Roberto Aizenberg

Works
Biography

Entre Ríos, Argentina, 1928 - Buenos Aires, Argentina, 1996

 

            A favorite disciple of the painter Juan Batlle Planas, Roberto Aizenberg was formed under the effects of his disturbing imaginary. A late follower of surrealism, his artistic preaching developed contrary to the trends of his time, which were inclined towards abstraction, concrete art and pictorial informalism. On the contrary, the artist from Entre Ríos chose to persist in a line of work focused on exploring the hallucinatory dimensions of his time. This eccentricity led him, not to execute fully and without nuances the aesthetic program of André Breton and his followers, but to traverse with his sensibility the set of problems that surrealism had set in motion: the psychic world, the exploration of the unconscious, the dictates of thought, the attention to the lateral states of consciousness, the liberation of chance as a generating force. 

            Thus, the motifs and procedures of the avant-garde emerge in his works slightly intellectualized, placed at a distance and graphically translated into recognizable genres. In fact, the automatism of his motifs comes from a very meditated artistic discipline, an implementation that begins with the drawing to achieve the necessary adjustments in the final image. This, the result of a process of asceticism and technical refinement, discards the seduction of the interior to open up to the representation of space. His painting is precise, finished, endowed with an economy that eliminates the accessory and invites us to reflect on the act of looking. 

            Therefore, his great works such as El incendio en el colegio jasidista de Minsk, 1713, or Padre e hijo contemplando la sombra de un día are the result of the reworking of dreamlike remnants, intimate memories or visionary intuitions. His scenes seem suspended in time, the characters (if any) are immersed in an ancestral stillness, the skies open wide and limpid.

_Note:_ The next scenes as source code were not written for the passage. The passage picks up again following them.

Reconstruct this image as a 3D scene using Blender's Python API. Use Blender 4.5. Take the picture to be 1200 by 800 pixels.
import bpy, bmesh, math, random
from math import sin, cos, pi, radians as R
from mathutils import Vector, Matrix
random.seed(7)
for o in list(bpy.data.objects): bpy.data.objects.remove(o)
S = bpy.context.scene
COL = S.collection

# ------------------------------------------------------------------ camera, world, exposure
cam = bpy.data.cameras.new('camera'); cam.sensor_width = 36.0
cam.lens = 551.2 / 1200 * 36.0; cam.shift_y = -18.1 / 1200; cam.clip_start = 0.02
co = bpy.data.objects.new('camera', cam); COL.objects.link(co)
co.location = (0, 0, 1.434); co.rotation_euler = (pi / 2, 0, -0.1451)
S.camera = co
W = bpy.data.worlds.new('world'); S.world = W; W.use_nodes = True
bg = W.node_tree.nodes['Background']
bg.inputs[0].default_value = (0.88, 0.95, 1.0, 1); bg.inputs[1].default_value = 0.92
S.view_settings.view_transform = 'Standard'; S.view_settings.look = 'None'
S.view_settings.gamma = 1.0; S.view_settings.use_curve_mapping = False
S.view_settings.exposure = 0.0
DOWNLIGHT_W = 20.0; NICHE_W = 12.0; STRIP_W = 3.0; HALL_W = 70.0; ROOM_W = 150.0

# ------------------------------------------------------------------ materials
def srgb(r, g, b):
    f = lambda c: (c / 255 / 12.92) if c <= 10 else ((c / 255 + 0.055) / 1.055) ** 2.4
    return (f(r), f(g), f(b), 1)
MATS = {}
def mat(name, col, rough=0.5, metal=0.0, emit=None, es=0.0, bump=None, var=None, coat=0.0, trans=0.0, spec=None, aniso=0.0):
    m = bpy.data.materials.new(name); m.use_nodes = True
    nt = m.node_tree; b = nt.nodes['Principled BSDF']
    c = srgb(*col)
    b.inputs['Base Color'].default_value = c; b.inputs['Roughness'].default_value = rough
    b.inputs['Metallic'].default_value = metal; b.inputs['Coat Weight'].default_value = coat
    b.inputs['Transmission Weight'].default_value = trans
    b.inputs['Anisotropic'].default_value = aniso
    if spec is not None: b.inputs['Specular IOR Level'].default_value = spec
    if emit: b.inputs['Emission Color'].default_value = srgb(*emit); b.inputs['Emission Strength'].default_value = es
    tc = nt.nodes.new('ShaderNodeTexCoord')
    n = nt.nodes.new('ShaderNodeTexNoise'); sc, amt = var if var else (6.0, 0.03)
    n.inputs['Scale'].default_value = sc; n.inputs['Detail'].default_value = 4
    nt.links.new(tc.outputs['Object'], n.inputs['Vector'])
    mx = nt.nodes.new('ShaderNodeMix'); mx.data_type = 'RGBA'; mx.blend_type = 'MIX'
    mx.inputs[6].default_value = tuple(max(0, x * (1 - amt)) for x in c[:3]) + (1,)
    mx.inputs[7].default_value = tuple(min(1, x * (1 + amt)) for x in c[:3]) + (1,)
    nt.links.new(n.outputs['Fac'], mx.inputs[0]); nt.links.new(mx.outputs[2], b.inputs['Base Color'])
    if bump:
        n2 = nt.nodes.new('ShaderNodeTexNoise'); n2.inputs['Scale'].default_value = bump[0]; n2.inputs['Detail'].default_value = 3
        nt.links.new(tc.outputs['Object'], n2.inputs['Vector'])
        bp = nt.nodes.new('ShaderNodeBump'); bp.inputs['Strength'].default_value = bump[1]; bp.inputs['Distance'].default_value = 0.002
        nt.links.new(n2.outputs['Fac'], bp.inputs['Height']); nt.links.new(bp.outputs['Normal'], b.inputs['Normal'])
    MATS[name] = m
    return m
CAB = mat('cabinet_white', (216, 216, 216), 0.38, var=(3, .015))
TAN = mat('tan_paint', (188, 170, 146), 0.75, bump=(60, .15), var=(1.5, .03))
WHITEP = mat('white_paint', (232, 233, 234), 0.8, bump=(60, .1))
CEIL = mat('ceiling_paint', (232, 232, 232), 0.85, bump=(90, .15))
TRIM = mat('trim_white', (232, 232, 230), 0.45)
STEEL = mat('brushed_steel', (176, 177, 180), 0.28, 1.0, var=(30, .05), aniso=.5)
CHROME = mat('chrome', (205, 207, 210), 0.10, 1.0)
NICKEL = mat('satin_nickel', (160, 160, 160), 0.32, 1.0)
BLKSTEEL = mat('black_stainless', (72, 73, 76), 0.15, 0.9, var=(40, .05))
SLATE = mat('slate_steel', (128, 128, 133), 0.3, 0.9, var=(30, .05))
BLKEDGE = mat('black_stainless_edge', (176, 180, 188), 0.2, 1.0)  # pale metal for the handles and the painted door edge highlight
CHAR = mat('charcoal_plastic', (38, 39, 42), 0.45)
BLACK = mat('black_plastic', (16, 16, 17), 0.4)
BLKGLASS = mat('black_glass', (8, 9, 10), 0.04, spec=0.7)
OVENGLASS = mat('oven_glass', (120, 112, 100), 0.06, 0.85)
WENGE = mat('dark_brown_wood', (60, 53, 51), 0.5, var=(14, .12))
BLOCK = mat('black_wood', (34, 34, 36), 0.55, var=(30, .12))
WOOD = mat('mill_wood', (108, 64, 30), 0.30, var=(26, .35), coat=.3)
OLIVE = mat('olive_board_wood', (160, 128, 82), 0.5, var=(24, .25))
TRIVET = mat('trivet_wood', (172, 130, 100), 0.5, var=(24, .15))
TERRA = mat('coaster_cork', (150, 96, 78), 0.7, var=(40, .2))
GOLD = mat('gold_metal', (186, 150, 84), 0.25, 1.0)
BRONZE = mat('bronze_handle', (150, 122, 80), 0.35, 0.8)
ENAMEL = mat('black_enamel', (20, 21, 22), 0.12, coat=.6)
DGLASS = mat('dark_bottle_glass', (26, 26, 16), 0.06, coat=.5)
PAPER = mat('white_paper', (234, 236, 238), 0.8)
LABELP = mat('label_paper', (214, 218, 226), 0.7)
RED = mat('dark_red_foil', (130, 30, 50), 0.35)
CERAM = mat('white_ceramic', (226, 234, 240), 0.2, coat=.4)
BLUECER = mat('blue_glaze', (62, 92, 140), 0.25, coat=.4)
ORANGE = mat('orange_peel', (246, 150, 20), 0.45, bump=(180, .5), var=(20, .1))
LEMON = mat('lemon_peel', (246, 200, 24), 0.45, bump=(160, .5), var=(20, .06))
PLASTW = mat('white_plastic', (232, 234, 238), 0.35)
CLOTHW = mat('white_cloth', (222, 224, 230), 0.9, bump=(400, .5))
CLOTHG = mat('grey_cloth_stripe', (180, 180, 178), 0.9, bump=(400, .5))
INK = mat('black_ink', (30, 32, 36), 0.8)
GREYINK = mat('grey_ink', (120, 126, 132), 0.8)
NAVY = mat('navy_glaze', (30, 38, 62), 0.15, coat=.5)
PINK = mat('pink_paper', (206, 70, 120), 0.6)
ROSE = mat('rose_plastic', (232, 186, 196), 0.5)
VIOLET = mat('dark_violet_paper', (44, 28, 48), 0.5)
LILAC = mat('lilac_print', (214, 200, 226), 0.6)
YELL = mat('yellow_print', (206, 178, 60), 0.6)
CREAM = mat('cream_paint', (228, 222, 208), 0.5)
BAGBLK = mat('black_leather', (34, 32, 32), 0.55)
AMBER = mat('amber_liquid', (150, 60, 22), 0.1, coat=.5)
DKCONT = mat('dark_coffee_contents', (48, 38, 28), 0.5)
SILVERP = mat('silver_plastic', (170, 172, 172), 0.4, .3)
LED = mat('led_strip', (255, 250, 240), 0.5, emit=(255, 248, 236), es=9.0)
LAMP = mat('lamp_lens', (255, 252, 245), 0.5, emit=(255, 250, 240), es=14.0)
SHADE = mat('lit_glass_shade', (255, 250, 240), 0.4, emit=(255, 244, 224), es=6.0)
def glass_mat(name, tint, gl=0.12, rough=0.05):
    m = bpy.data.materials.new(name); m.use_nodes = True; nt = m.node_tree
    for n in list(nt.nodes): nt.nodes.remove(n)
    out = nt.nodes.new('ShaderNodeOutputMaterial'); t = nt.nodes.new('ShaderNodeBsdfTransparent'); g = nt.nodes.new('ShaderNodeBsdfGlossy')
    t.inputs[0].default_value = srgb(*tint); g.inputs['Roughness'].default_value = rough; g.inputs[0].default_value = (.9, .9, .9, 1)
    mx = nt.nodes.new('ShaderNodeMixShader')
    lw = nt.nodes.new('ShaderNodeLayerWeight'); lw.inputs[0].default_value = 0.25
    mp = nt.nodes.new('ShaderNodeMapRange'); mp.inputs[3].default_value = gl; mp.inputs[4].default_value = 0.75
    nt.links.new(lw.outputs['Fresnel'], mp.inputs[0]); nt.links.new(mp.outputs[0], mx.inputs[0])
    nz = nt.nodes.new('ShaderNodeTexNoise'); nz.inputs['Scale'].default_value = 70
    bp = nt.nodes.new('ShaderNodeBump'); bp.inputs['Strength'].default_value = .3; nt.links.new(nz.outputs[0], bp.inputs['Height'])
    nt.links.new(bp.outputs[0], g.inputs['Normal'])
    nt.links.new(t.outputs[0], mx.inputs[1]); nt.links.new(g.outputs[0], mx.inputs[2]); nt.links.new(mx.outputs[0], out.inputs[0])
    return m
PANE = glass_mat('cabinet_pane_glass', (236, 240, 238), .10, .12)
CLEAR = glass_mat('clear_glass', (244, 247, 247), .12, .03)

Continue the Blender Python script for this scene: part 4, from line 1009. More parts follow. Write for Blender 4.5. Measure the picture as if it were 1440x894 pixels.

            The refinement of his compositions summons the metaphysical period of Giorgio De Chirico's work. In them we see three constructive elements that are the foundation of his practice: space, light and architecture. The result is a borderline territory between dream and wakefulness, between the exterior world and the interior world, between abstraction and figuration, between the erasure of the human and its necessary presence. Aizenberg's constructions are placed in this space, neither ancient nor modern, neutral, orthogonal, empty, without ornaments or details, but always unprecedented, distilled from the silent atmosphere that his painting produces.